O pensamento liberal vem sempre inquinado com os principios errados - começa-se sempre por referir o dinheiro (os mecenas) e só depois a finalidade dos objectos - a função didáctica dos museus na cultura.
Ainda, pareceu-me pressentir um macarrónico preconceito anti-marxista como se essa filosofia económica tivesse sido descartada em definitivo das opções de futuro - se pensa assim, `tamos, como diria o Zé, mau Maria
Xatoo,
fez confusão.O meu comentário era precisamente contra o preconceito - religioso ou ideológico.

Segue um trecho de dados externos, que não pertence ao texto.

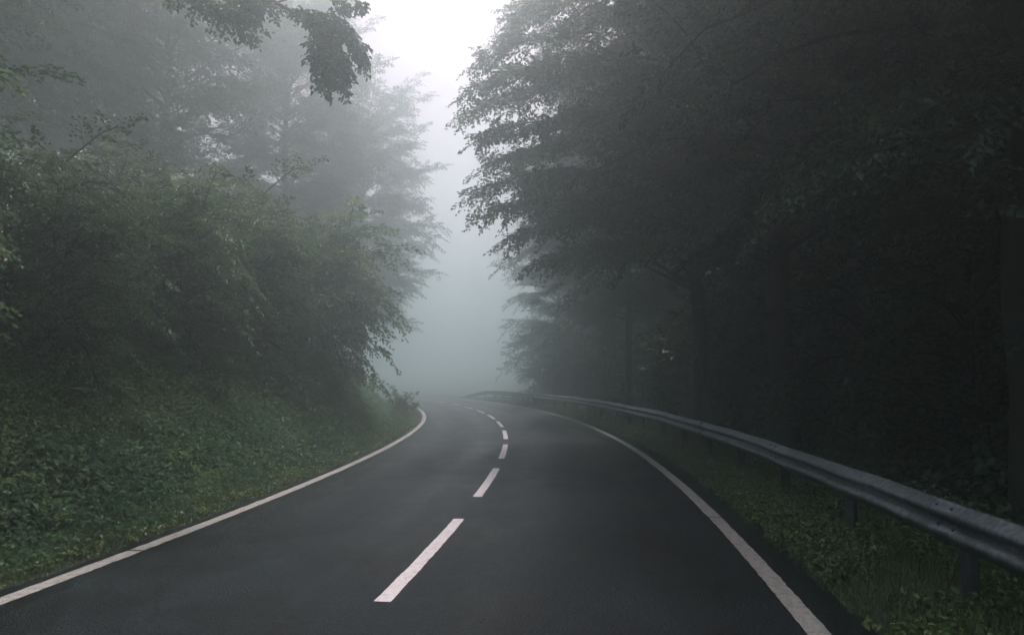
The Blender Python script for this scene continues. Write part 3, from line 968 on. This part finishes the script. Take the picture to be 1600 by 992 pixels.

Quer no Estado, quer nas empresas, os jogos de poder são inevitáveis, mesmo quem não gosta deles é muitas vezes obrigado a jogar. Agora há sempre um elo mais fraco e esse ou verga ou quebra. Ao criticar publicamente o seu "superior" não havia muitas saídas possíveis, pelo que o desfecho não podia ser outro. Como não faço ideia dos bastidores não posso avançar nenhuma apreciação sobre o processo (e os bastidores costumam ser bastante esclarecedores sobre o que realmente se passa), agora o que eu digo é que o MNAA mostrou dinamismo e fui lá ver várias exposições temporárias, coisa que já não fazia há anos.